En Buenos Aires, donde cada vez más personas duermen en las calles y los restaurantes caros están más y más llenos y el malhumor avanza, la inflación se acerca a los niveles europeos, solo que aquí es mensual lo que allí es anual. (Los billetes son un ejemplo del disparate consagrado: el de más valor es de 1.000 pesos, que hace unos días eran tres dólares y ahora son dos. Así que cualquier operación en efectivo implica bolsas, mochilas de dinero. Y hace siete años que los gobiernos argentinos no quieren emitir billetes de más cifras para que no parezca que su peso vale menos. Gobernar, siguen creyendo, es cuestión de apariencias y relatos. Aunque en 2016, cuando se lanzó este billete de 1.000, un dólar valía 15 pesos y anteayer valió casi 500, 33 veces más: no es fácil de disimular. Ahora, en un gesto arrojado, anuncian para algún día más o menos cercano el lanzamiento de un billete mayor, tremenda audacia: serán 2.000 pesos, alrededor de cuatro dólares —hoy).

Por todo eso –y tantas otras cosas–, el poder ejecutivo se fue limando y limitando tanto que ya no queda casi nada. El presidente Fernández es una momia sin pirámide. Pero atesora esa última arma: renunciar. Tampoco renunciaría a tanto: solo tiene siete meses de zozobra por delante. Pero, si lo hiciera, la vicepresidenta Fernández debería reemplazarlo y hacerse cargo del naufragio: dejar de ser una comentarista indignada de su propio gobierno y ejercerlo, ser la cara definitiva del desastre. A menos que, recelosa como siempre, escurridiza, decidiera no aceptarlo y renunciar también: en tal caso, su final no sería hundimiento sino huída. En cualquiera de los casos, su carrera terminaría de una vez por todas.

Dicen —pero cómo saberlo— que Fernández Alberto sopesa la posibilidad mientras un hilo de baba se le escurre por la comisura izquierda: la tentación hecha saliva. Sería la venganza más dulce: llevarse consigo a la autora de su gran derrota, manipular a la gran manipuladora. Y sería, también, una reivindicación personal: demostrarles a todos esos que lo toman por tonto que más tontas serán sus abuelas —o incluso sus abuelos. Y hasta podría, para acabar de decidirse, disfrazarlo de Servicio a la Patria: liberarla para siempre de su sombra negra y todo su séquito sequito, incluido un hijo que, para dejarlo claro, se llama Máximo —y pretende heredar el trono de sus padres.

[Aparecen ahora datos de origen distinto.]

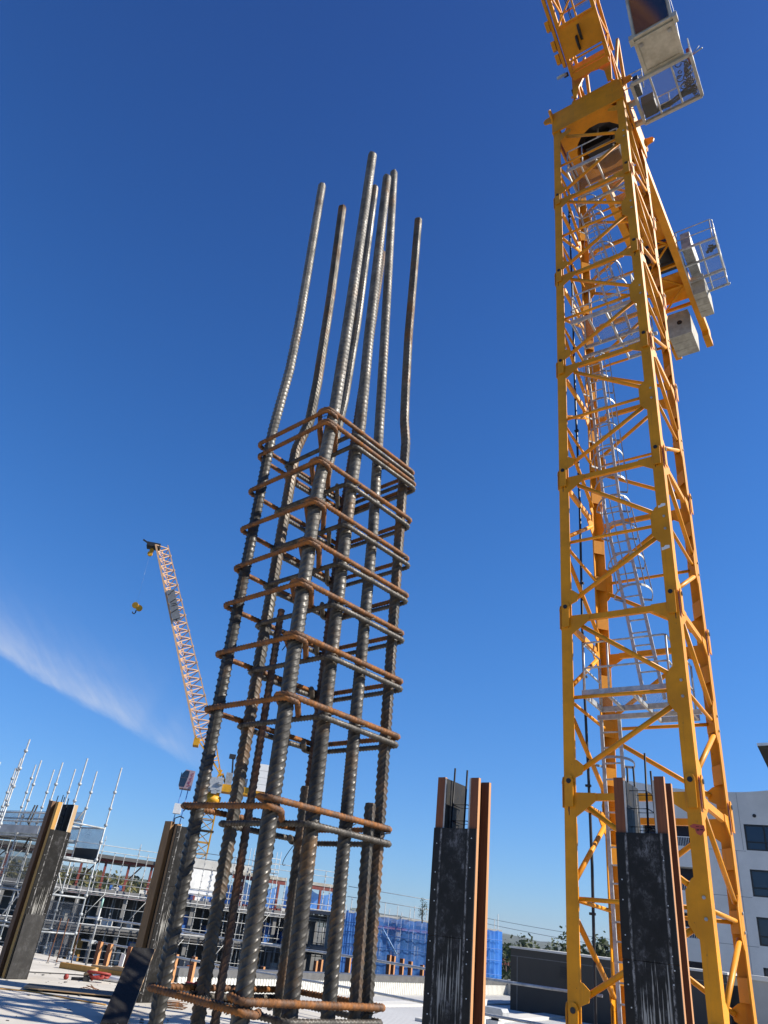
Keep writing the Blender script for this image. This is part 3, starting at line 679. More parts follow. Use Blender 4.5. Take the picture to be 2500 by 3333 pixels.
MB().box(.25, .75, -.2, .5, ZD + .2, ZD + 1.2).build('hydraulic_cabinet', 'galvd', crane)
# jib: lattice box climbing towards the camera
jb = MB(); SL = .66; jd = Vector((0, -1, SL)).normalized(); jn = Vector((0, SL, 1)).normalized()
J0 = Vector((0, -1.35, 26.22))
def jp(x, a, h): return J0 + Vector((x, 0, 0)) + jd * a + jn * h
XL, XR, HJ = -.33, .85, 1.55; LJ = 34
for x in (XL, XR):
    jb.bar(jp(x, 0, .06), jp(x, LJ, .06), .12, .14, jn)
    jb.bar(jp(x, .3, HJ), jp(x, LJ, HJ), .10, .10, jn)
nb = int(LJ / 1.25)
for i in range(nb):
    a0, a1 = .2 + i * 1.25, .2 + (i + 1) * 1.25
    for x in (XL, XR):
        jb.tube(jp(x, a0, .08), jp(x, (a0 + a1) / 2, HJ), .035, 7); jb.tube(jp(x, (a0 + a1) / 2, HJ), jp(x, a1, .08), .035, 7)
    jb.bar(jp(XL, a1, .06), jp(XR, a1, .06), .10, .10, jn)
    if i > 1: jb.tube(jp(XL, a0, .06), jp(XR, a1, .06), .03, 7)
    jb.tube(jp(XL, (a0 + a1) / 2, HJ), jp(XR, (a0 + a1) / 2, HJ), .03, 7)
jo = jb.build('jib', 'yellow', crane)
jp2 = MB(); jp2.prism([(XL, .5), (XR, .5), (XR, 1.4), (XL, 1.4)], J0, (1, 0, 0), jd, .02)
jp2.prism([(XL, -.15), (XR, -.15), (XR, .05), (XL, .05)], J0, (1, 0, 0), jd, .05)
for a_ in (.12, .42, 1.48): jp2.bar(jp(XL, a_, -.02), jp(XR, a_, -.02), .05, .07, jn)
jp2.bar(jp(XL, 1.5, -.01), jp(XR, 2.6, -.01), .05, .06, jn); jp2.bar(jp(.30, 1.4, -.01), jp(.30, 3.4, -.01), .05, .06, jn); jp2.bar(jp(XL, 2.3, -.01), jp(XR, 2.3, -.01), .05, .06, jn)
jp2.build('jib_base_plate', 'yellow', jo)
MB().box(XL + .55, XR - .1, -.01, .01, 0, .001).prism([(.35, 1.7), (.8, 1.7), (.8, 2.9), (.35, 2.9)], J0 + jn * .05, (1, 0, 0), jd, .012).build('walkway_grating', 'mesh', jo)
MB().disc(jp(.14, .8, -.03), (1, 0, 0), .22, .06, 18).disc(jp(.28, 1.05, -.02), (1, 0, 0), .24, .06, 18).build('rope_sheave', 'dark', jo)
rp = MB()
for x in (.1, .14, .3): rp.tube(jp(x, .9, .1), jp(x + .05, 12, .5), .014, 5)
rp.build('hoist_rope', 'rubber', jo)
# hydraulic / pendant bar beside the jib at its left
pb = MB(); pb.bar(jp(XL - .13, .35, -.02), jp(XL - .22, 6.0, .12), .09, .2, jn); 
for a_ in (.5, .9, 1.5): pb.bar(jp(XL - .26, a_, -.05), jp(XL - .26, a_ + .3, -.05), .12, .2, jn)
pb.build('luffing_tie', 'yellow', jo); MB().disc(jp(XL - .30, .15, -.12), jd, .17, .07, 16).build('lamp', 'galv', jo)
MB().tube((-.52, -.9, ZD + 1.0), (-.40, -.9, ZD + 1.0), .09, 10).tube((-.60, -1.4, ZD + 1.25), (-.46, -1.4, ZD + 1.25), .07, 8).build('bumper', 'dark', crane)
# cab on its platform
ZP = 24.22
cb = MB(); U0_, U1_, V0_, V1_ = 1.40, 3.10, -1.22, .14
for x0, x1, y0, y1 in ((U0_, U1_, V0_, V0_), (U0_, U1_, V1_, V1_), (U0_, U0_, V0_, V1_), (U1_, U1_, V0_, V1_)):
    cb.bar((x0, y0, ZP), (x1, y1, ZP), .09, .12)
for x in (1.93, 2.55): cb.bar((x, V0_, ZP + .01), (x, V1_, ZP + .01), .05, .08)
cb.bar((1.0, -.6, ZP + .1), (U0_, -.6, ZP + .1), .12, .16); cb.bar((1.0, .1, ZP + .1), (U0_, .1, ZP + .1), .12, .16)
cpo = cb.build('cab_platform', simple('dirty white steel', (.55, .54, .49), .5), crane)
MB().box(U0_ + .04, U1_ - .04, V0_ + .04, V1_ - .04, ZP + .05, ZP + .06).build('platform_grating', 'mesh', cpo)
rl = MB()
for zz in (.35, .7, 1.05): rl.path([(1.0, V0_ + .25, ZP + zz), (U0_ + .3, V0_ + .25, ZP + zz)], .02, 6)
for zz in (.55, 1.05): rl.path([(U0_, V1_, ZP + zz), (U1_, V1_, ZP + zz), (U1_, V0_ + .1, ZP + zz)], .02, 6)
for x, y in ((U0_ + .3, V0_ + .25), (U0_, V1_), (2.2, V1_), (U1_, V1_), (U1_, V0_ + .1)): rl.tube((x, y, ZP), (x, y, ZP + 1.05), .02, 6)
rl.build('platform_rail', 'galv', cpo)
MB().box(1.47, 1.85, -.42, .05, ZP + .07, ZP + .5).box(1.44, 1.60, -1.15, -.72, ZP + .07, ZP + .5).build('equipment_box', 'dark', cpo)
hs = MB(); hr_ = random.Random(3)
for i in range(46):
    x, y = 2.98 - abs(hr_.gauss(0, .14)), hr_.uniform(-1.12, .05); r_ = hr_.uniform(.03, .10); hs.path([(x + r_ * math.cos(t), y + r_ * math.sin(t), ZP + .08 + .004 * i) for t in np.linspace(0, 5.5, 9)], .016, 5)
for i in range(8): y = hr_.uniform(-.1, .05); hs.path([(1.6, y, ZP + .09), (2.2, y + hr_.uniform(-.05, .05), ZP + .1), (2.9, y - hr_.uniform(0, .25), ZP + .12)], .022, 5)
hs.build('hose_heap', 'dark', cpo)
cabp = [(-1.26, 24.33), (-2.28, 24.33), (-2.36, 24.40), (-2.74, 26.15), (-2.45, 26.7), (-1.26, 26.7)]
cw = MB(); cw.prism([(y, z) for y, z in cabp], (1.84, 0, 0), (0, 1, 0), (0, 0, 1), 1.08)
cab = cw.build('cab', 'cream', crane)
fr = MB(); ZF = 24.30
for x in (1.86, 2.90): fr.box(x - .05, x + .05, -2.30, -1.24, ZF - .02, ZF + .03); fr.bar((x, -2.36, 24.38), (x, -2.76, 26.15), .07, .07, (0, -1, -.2))
for y in (-1.29, -2.25): fr.box(1.91, 2.85, y - .05, y + .05, ZF - .018, ZF + .03)
fr.bar((1.82, -2.37, 24.36), (2.94, -2.37, 24.36), .07, .06)
for x in (1.78, 2.99): fr.box(x - .06, x + .06, -2.42, -2.22, 24.25, 24.5)
fr.build('cab_frame', 'cream', cab)
wn_ = MB(); wn_.add([(1.92, -2.395, 24.48), (2.84, -2.395, 24.48), (2.84, -2.755, 26.1), (1.92, -2.755, 26.1)], [(0, 1, 2, 3)])
wn_.add([(2.926, -2.3, 25.0), (2.926, -1.5, 25.0), (2.926, -1.5, 26.4), (2.926, -2.6, 26.2)], [(0, 1, 2, 3)]); wn_.build('cab_window', 'glass', cab)
kb = MB()
for x in (1.99, 2.77): kb.box(x - .05, x + .05, -2.16, -2.06, ZF - .012, ZF)
for x in (1.99, 2.77): kb.disc((x, -2.11, ZF - .015), (0, 0, 1), .022, .012, 10)
kb.build('lifting_eye', 'galvd', cab)
MB().box(2.99, 3.12, -1.0, -.75, 24.5, 25.0).build('fire_extinguisher', 'redtool', cpo); MB().tube((3.12, -.9, 24.7), (3.42, -1.0, 24.62), .02, 6).tube((3.12, -.9, 24.75), (3.35, -.95, 24.9), .012, 6).build('floodlight_arm', 'galvd', cpo)
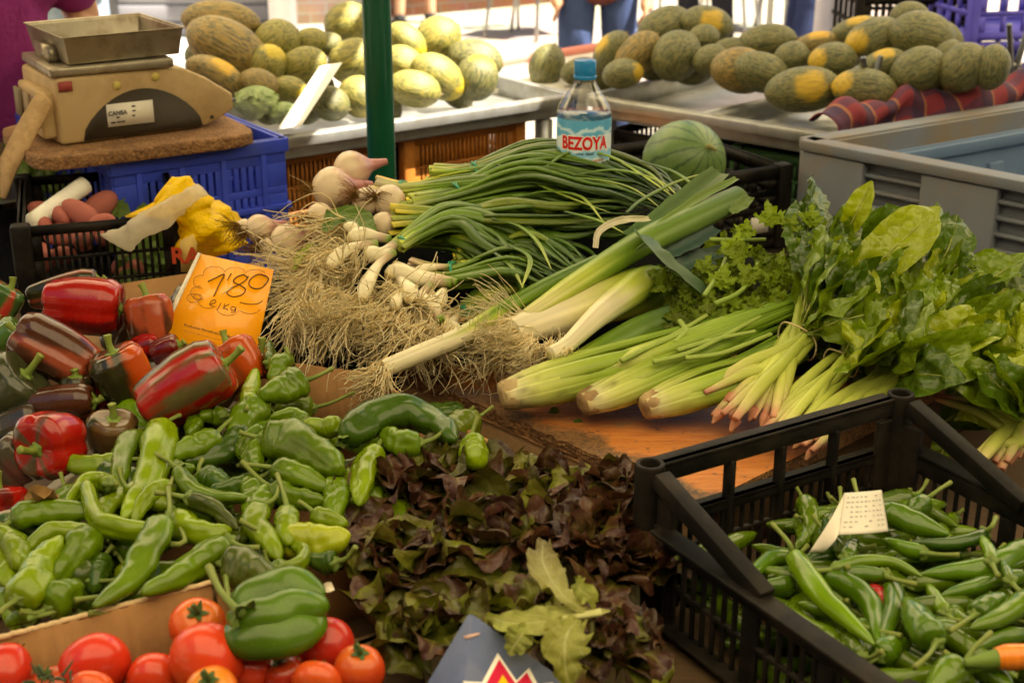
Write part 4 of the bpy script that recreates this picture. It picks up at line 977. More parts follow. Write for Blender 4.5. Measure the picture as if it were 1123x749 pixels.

Fernández Alberto tiene claro que no tiene mucho tiempo: si se decide —cosa que nunca le resultó fácil—, deberá hacerlo antes de fin de junio. Tiene, por fin, después de aguantar tanto, la posibilidad de dar un golpe de timón, voltear la mesa, decir acá estoy yo. El costo personal sería importante; la satisfacción personal también lo sería, y le queda el viejo truco del Servicio. No debe ser fácil tomar la decisión, pero tampoco imposible. Varias más duras debió tomar en estos años y, por si acaso, no acertó en ninguna.